The Fed started the liftoff in interest rates, as expected.
In normal times, an interest rate tightening cycle is intended to cool an economy that's running hot, to safeguard against a good economy turning into an inflation problem.
In this case, the Fed is just beginning to normalise policy, from emergency/crisis levels (i.e. zero interest rates, plus QE). Ideally, coming out of the crisis, they would want to get rates back to the "neutral level" (which means neither accommodative nor restrictive...2.5%-3.5%, historically), before having to deal with the challenge of cooling an economy.
But they've waited too long, in this case - they are already dealing with a hot economy and an inflation problem.
With that, for the first time ever the Fed is starting 8 percentage points in the hole, against inflation.
As we discussed in these notes, if we look back at the inflation bouts of the 70s and early 80s, both times the Fed had to ratchet up the Fed Funds rate, to above the rate of inflation to finally win the battle.
They have a long way to go.
With that, the Fed started taking steps yesterday, setting expectations for a more aggressive path, with a higher ending point (now projecting close to 3%) - putting the Fed closer to what the interest rate market expects for the path of rates.
What does that mean? The market was pricing in seven, quarter point rate hikes this year. Now the Fed is too.
So, if the difference between the Fed projections and the market projections represented the market's view that the Fed was making a policy mistake - then the closing of this gap should represent a reduced risk of a policy mistake.
Is that why stocks rallied in the afternoon? Maybe.
As we discussed yesterday, coming into this big Fed meeting things were setting up for a "sell the rumour (assume the worst), buy the fact (rational)" scenario - this appears to be playing out.
But, we also had a very big catalyst for markets in the morning: China.
Late last year, the Chinese government waged a war against its own technology giants, and (maybe more so) against U.S. regulators of U.S. listed Chinese stocks. It started with the Chinese ride hailing company, Didi. It went public last June, as one of the biggest Chinese share offerings in the U.S., ever. Immediately, the Chinese government started harassing the company for a number of alleged violations.
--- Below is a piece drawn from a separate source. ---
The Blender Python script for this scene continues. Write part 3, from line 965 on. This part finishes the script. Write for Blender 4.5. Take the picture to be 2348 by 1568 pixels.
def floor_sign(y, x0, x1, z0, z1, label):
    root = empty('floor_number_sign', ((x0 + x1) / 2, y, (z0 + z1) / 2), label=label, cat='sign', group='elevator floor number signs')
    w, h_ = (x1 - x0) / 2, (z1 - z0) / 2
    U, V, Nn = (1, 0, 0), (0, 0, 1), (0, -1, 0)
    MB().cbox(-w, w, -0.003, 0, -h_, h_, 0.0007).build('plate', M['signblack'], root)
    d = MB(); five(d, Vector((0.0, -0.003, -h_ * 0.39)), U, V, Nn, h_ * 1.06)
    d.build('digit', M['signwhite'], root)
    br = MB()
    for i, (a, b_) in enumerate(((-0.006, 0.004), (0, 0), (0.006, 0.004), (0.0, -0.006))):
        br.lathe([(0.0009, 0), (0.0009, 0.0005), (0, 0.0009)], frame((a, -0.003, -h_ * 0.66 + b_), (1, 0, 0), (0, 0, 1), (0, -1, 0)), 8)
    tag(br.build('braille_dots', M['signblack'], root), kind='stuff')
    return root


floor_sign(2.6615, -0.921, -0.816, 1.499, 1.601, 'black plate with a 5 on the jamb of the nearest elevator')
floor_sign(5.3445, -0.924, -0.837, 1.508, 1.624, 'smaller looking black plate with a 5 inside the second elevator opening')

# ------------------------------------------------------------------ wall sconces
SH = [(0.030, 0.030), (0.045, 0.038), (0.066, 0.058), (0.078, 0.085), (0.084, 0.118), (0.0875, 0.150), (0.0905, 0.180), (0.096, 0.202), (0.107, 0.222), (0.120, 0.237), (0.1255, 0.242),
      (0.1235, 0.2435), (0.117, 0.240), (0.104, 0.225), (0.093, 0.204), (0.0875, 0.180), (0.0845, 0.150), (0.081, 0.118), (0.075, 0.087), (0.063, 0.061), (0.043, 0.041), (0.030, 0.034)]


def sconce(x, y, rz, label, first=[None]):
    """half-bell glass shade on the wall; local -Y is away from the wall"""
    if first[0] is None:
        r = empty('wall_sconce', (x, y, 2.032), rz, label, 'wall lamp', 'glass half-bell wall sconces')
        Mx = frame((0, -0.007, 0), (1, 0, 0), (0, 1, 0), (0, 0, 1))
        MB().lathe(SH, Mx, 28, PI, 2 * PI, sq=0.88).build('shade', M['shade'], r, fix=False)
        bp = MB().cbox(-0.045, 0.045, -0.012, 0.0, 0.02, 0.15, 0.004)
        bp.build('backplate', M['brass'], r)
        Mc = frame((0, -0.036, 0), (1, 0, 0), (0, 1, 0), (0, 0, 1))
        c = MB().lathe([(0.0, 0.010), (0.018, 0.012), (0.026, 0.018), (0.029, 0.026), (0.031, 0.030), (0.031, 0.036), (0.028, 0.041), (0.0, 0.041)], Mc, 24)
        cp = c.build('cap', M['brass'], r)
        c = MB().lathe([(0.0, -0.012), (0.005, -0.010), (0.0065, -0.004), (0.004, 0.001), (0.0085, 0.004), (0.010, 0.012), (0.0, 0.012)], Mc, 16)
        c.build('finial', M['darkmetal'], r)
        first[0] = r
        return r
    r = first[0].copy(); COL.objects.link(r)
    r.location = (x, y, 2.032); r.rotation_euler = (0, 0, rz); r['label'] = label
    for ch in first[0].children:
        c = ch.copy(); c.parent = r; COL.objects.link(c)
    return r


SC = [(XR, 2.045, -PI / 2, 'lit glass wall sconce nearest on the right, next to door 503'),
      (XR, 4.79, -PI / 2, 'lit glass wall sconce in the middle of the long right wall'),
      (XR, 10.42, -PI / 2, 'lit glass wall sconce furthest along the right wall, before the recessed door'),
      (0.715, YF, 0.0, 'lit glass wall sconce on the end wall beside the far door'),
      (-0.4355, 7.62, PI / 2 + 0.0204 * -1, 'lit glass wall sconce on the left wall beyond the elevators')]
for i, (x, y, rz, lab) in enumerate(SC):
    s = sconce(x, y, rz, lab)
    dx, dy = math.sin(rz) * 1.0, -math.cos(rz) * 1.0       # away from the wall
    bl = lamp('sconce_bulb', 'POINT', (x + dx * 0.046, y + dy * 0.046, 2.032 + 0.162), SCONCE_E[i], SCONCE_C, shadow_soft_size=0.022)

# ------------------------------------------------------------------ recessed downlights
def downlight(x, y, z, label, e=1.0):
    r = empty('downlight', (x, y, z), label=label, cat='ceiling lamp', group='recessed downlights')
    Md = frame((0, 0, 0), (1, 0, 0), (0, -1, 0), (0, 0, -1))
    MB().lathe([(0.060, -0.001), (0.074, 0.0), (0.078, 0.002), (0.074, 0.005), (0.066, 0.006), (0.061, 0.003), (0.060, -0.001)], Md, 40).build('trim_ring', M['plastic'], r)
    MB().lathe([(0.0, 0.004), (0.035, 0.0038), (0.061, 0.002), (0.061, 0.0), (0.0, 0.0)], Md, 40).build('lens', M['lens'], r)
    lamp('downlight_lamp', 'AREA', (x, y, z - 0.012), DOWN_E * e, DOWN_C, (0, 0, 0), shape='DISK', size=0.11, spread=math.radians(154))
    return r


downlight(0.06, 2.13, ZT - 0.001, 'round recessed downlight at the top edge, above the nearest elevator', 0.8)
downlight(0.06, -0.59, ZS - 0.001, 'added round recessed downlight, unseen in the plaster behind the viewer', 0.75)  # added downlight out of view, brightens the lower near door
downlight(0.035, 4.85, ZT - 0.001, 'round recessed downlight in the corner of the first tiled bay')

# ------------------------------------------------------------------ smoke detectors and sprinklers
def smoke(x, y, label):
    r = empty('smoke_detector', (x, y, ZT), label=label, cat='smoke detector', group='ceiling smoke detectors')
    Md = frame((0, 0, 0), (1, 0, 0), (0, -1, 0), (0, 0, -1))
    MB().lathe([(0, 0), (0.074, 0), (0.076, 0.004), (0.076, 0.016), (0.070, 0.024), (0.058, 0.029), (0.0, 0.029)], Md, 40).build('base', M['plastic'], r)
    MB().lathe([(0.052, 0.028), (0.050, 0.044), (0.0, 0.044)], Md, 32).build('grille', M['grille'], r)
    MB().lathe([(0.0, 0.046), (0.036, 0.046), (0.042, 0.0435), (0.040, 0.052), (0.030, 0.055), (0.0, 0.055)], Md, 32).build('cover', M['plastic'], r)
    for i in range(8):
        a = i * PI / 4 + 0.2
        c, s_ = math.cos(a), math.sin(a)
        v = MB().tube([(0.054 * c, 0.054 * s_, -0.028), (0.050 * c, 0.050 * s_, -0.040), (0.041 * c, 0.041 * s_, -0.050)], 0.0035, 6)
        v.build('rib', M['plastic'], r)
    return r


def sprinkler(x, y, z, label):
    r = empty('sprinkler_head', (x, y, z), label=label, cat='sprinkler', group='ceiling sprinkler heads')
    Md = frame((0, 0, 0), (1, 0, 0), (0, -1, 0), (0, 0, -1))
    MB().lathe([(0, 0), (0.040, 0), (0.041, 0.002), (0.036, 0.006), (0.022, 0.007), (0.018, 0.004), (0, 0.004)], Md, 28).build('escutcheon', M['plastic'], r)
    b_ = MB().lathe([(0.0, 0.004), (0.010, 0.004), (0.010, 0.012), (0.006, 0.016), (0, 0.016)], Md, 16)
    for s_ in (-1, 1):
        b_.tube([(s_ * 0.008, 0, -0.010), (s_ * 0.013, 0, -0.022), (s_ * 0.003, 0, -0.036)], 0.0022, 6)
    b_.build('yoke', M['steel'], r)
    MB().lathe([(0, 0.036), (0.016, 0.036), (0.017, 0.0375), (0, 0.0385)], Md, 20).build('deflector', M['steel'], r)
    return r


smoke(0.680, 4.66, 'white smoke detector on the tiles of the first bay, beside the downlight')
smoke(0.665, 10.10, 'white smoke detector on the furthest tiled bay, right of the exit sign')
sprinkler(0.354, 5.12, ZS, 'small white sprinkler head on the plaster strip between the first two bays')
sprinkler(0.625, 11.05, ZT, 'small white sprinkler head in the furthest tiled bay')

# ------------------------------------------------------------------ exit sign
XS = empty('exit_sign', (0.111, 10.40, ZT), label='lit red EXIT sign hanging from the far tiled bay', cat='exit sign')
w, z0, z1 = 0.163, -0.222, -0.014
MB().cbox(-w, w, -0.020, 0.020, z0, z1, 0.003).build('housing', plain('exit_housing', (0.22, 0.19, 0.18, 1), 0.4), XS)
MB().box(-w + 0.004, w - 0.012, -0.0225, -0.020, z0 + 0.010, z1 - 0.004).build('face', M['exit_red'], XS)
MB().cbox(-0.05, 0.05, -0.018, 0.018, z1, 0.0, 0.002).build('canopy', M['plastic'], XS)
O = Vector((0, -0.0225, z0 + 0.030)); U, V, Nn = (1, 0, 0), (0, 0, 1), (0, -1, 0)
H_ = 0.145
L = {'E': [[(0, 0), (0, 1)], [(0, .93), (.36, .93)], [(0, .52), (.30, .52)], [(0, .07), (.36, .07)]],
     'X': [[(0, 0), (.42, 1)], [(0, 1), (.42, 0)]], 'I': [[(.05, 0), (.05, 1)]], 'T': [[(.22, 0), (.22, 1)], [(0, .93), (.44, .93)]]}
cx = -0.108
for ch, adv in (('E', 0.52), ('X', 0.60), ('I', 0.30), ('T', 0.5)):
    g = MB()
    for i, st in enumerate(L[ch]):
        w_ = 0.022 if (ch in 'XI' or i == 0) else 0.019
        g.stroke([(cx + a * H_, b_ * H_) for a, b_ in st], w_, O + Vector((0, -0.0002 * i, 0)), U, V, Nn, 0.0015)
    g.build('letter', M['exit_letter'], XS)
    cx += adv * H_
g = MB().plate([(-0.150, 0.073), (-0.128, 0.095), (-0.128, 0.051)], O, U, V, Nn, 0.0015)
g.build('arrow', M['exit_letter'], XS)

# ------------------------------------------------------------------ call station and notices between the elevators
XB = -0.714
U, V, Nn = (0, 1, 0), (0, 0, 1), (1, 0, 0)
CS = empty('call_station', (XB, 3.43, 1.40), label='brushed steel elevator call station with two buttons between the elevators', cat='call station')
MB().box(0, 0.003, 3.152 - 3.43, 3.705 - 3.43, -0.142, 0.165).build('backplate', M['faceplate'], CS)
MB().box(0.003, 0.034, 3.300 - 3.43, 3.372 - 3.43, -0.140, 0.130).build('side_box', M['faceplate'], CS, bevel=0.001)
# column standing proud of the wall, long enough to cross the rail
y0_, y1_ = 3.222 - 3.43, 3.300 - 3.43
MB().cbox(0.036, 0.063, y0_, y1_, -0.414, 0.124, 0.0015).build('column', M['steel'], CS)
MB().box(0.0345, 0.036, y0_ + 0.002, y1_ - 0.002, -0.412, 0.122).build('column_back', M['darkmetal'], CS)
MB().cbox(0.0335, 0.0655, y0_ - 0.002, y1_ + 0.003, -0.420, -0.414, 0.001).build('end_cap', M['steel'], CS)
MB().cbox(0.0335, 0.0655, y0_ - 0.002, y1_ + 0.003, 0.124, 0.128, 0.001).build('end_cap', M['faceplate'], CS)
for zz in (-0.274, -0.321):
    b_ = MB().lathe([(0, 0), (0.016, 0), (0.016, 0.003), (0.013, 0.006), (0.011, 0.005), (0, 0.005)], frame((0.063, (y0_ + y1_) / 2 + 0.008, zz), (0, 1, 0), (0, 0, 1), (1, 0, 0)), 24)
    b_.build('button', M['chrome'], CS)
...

But with over $1 trillion of Chinese companies on U.S. exchanges, it seemed to be more of a "shot across the bow," related to the U.S. SEC's new effort to crackdown on the lack of reporting accountability from Chinese companies.
By November, Didi asked to delist from the NYSE (with plans to move the listing to Hong Kong). Coincidently, the tech-heavy Nasdaq topped just three days prior...
The future of Chinese companies trading on U.S. exchanges has since been in question - including some of the hottest technology stocks in the world (Alibaba, JD.com ...).Â
Going into yesterday morning, we had some news out of China that may have marked an end to the Chinese government sabre-rattling. China "vowed to keep its stock market stable and support overseas share listings" - Alibaba ended the day up 36%.